Buisson, ancien journaliste de l'hebdomadaire d'extrême droite "Minute", se plaint aussi, à propos du remaniement, de ne pas avoir "réussi à entraîner la tête" du ministre de la Justice Michel Mercier, qu'il qualifie de "totalement calamiteux".

"Il y a plus calamiteux encore", assène Goudard, en nommant la ministre de la Santé Roselyne Bachelot qui, selon lui, "ne dit que des conneries".

Dans un communiqué transmis à l'AFP par son avocat Gilles-William Goldnadel, Patrick Buisson se défend : "En tant qu'intervenant essentiel de ces réunions" il "ne pouvait prendre des notes écrites et utilisait ces enregistrements pour préparer la réunion suivante". Ces derniers "étaient détruits au fur et à mesure, sauf manifestement quelques-uns qui lui ont été dérobés et dont il est fait présentement un usage extravagant et pervers", affirme-t-il.

Accusé mi-février

Patrick Buisson, accusé mi-février par "Le Point" d'avoir enregistré certaines de ses conversations avec l'ancien président, avait alors indiqué qu'il comptait porter plainte contre l'hebdomadaire.

"Le papier du 'Canard enchaîné' ne change en rien la plainte déposée par Patrick Buisson contre l'hebdomadaire 'Le Point' le 21 février", selon son communiqué. Car "le fait que M. Buisson aurait pu faire un usage clandestin, malveillant et systématique de ce qui n'était qu'un enregistrement de travail relève de la diffamation".

Patrick Buisson, qui a joué un rôle central dans la campagne présidentielle de Nicolas Sarkozy en 2012, a été accusé d'infuser dans la politique française des thèses de sa famille d'origine, l'extrême droite. Dans l'un des enregistrements, il se présente comme "royaliste".

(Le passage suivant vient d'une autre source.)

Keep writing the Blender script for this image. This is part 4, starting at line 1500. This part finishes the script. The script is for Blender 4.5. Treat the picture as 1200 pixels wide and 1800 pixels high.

Il est également au cœur de l'affaire des sondages, dans laquelle un juge enquête sur la régularité des contrats conclus sous la présidence Sarkozy, sans appel d'offres, entre l'Élysée et neuf instituts de sondage. Parmi ces neufs acteurs figure notamment la société de conseil Publifact, propriété de Patrick Buisson.